I think this is what drives Heathcliff's schemes in the second part of the book. The law makes him the legal guardian of his wife — which Heathcliff demonstrates to be a grossly unjust rule. Moreover, Ellen's threat that there's "law in the land", even "in an out-of-the-way place" proves empty. The structure of society, as much as Cathy's pride, casts Heathcliff asunder. Those same structures make him into a tyrant.

Cathy doesn't return, as the start of the book shows. Heathcliff has run out of things to do, and grows listless. He has lost his enjoyment in destruction, with his rival dead and his lands appropriated. But getting Cathy back has defined his existence. It must happen. In the end, he wills it so. His obsession alters his reality. All chains of association lead to her (near death, the same happened to Cathy). He (unconsciously) stops eating, finally receiving spiritual nourishment. His excitement builds to a frenzy. He lets the winds and the rain in, his love is consummated, and he dies.
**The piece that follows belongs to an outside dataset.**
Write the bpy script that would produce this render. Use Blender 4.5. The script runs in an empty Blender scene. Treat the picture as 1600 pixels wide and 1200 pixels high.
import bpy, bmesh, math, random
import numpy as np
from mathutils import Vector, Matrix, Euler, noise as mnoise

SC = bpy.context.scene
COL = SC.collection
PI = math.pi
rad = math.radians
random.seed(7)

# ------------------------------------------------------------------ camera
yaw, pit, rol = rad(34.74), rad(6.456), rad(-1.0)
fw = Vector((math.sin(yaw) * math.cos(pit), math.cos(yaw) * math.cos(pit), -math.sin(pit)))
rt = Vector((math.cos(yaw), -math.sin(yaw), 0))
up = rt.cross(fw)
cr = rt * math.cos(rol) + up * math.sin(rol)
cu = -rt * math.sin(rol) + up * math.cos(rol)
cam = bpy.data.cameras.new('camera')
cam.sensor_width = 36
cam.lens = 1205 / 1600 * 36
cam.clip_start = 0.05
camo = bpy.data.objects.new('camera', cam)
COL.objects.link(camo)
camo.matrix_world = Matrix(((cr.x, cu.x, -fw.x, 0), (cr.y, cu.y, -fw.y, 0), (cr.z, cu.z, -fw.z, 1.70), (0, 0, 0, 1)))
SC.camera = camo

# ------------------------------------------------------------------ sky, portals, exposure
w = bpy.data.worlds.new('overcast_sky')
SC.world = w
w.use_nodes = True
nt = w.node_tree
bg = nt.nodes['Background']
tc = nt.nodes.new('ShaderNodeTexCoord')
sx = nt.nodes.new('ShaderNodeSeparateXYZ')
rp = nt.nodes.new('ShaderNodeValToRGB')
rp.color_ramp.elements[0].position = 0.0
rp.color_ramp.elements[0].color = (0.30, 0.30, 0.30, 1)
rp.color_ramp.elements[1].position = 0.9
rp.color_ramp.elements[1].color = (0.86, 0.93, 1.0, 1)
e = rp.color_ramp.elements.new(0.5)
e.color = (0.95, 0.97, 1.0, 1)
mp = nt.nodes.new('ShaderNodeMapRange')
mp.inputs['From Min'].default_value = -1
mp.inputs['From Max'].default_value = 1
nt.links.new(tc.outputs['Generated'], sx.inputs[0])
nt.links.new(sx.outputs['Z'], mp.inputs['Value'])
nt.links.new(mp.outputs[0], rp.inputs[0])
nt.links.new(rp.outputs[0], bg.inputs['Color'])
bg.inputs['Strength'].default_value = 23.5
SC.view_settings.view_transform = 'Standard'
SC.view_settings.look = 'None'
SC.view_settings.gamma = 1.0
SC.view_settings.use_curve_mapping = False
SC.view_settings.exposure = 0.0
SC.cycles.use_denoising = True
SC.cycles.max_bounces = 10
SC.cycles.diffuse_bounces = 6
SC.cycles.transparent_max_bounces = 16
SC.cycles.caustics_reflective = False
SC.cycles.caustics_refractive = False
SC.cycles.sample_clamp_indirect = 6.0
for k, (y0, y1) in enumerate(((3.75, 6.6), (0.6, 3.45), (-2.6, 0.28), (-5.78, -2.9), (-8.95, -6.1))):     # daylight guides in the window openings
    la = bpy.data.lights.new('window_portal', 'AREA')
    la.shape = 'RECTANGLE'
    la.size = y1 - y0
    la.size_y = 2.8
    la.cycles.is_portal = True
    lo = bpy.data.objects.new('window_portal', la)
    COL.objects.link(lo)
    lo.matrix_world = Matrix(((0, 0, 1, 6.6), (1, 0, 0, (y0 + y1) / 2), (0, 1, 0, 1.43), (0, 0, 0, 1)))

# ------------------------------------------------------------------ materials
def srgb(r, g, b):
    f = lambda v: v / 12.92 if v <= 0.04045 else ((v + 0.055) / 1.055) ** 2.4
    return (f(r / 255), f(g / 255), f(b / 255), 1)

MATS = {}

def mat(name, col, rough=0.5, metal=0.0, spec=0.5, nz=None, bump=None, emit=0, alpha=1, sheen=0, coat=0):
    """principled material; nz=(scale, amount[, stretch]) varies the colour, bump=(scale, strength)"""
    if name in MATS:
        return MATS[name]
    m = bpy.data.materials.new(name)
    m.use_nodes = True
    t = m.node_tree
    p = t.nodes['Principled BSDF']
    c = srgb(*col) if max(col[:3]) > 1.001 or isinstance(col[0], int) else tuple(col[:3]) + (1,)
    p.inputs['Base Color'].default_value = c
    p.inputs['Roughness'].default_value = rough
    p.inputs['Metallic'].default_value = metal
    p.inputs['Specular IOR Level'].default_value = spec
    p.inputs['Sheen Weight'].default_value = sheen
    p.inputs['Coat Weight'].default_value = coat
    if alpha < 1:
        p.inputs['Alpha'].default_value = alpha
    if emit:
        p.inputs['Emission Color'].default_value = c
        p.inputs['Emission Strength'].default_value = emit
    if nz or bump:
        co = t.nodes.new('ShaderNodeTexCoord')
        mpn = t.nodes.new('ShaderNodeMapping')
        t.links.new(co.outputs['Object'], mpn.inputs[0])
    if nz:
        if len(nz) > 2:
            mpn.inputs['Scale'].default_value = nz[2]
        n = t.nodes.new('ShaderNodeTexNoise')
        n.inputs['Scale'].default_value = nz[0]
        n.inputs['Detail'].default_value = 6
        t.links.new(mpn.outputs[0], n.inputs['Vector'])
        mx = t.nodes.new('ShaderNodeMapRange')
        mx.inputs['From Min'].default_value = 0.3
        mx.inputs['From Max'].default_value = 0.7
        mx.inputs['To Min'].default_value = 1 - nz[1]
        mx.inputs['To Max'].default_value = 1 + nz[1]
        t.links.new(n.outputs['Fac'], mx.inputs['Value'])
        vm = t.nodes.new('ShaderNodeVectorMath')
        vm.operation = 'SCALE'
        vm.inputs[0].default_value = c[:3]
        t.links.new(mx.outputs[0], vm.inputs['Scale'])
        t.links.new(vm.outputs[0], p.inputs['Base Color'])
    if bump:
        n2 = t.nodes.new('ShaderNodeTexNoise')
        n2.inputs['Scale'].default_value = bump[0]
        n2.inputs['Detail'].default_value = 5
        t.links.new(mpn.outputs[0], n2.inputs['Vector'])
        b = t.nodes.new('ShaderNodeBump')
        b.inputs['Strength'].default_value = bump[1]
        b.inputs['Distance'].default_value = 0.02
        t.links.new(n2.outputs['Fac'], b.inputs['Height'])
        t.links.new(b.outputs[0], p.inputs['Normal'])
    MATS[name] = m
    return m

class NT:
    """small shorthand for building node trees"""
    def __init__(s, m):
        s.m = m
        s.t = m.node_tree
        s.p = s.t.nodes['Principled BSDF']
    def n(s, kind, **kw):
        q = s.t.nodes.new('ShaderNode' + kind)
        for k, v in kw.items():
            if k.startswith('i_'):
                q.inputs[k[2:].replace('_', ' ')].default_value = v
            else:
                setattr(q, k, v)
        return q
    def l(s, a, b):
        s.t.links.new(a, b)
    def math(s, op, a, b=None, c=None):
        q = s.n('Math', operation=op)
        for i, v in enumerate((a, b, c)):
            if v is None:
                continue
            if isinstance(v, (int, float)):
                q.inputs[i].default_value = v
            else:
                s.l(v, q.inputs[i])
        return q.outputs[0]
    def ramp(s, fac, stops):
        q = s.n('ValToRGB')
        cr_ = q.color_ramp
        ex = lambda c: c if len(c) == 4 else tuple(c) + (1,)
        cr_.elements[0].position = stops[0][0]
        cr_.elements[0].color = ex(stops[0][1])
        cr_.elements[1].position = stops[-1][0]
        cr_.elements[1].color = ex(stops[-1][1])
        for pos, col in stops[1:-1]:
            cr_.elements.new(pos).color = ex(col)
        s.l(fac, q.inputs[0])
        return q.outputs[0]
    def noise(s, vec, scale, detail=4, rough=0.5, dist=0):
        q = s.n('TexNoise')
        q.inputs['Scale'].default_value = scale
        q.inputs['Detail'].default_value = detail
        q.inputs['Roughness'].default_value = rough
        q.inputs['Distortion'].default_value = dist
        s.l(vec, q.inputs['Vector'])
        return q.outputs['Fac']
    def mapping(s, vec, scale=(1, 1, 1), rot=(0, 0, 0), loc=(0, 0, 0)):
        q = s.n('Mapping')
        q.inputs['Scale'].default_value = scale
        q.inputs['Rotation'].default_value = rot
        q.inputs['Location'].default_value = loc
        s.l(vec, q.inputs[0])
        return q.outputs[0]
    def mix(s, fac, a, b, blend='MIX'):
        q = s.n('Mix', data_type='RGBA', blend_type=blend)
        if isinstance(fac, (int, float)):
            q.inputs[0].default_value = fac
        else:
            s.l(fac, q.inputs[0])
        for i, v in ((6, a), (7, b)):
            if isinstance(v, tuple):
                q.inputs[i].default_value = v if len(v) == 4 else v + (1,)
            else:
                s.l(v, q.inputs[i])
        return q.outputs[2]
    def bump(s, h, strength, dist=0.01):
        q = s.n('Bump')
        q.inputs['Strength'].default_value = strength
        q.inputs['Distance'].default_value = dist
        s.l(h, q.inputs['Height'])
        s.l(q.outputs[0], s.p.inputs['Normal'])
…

This is a bleak novel, and it is at its bleakest when we come to the younger Linton, callously sucking his stick of sugar candy. But Brontë offers some redemption at the end. Heathcliff's revenge on Hindley is to make his son as coarse as Hindley made him. When he sees Hareton's attraction to Cathy Junior, he vows that their love will make him an outcast and a beggar, as he was. But Cathy does not repeat the mistake her mother made. Her father did love her, and she remembers how a real family functions. As Heathcliff retreats into himself, his influence over her wanes, and she softens towards Hareton. Peace is restored. The novel ends with Lockwood wondering how anyone could imagine ghosts still walking such a beautiful landscape.

I was going to describe Wuthering Heights as a very (very very...) black satire, except there's nothing remotely funny about the carnage it details. What I mean is that I think Brontë aims her novel at certain carefully-chosen targets. Her Heathcliff is a deconstruction of Byron. Her Joseph is an attack on evangelical religion. Heathcliff's machinations are an indictment on social structures that fail to nurture and protect families. Finally, the love between Cathy and Heathcliff is the perfection so many poems and romantic novels attempt to describe, and yet the real world warps it in hideous ways. Cathy and Hareton's relationship is unequal and imperfect, but proves stronger. I guess part of the novel's enduring power is due to the fact that we are still learning Brontë's lessons.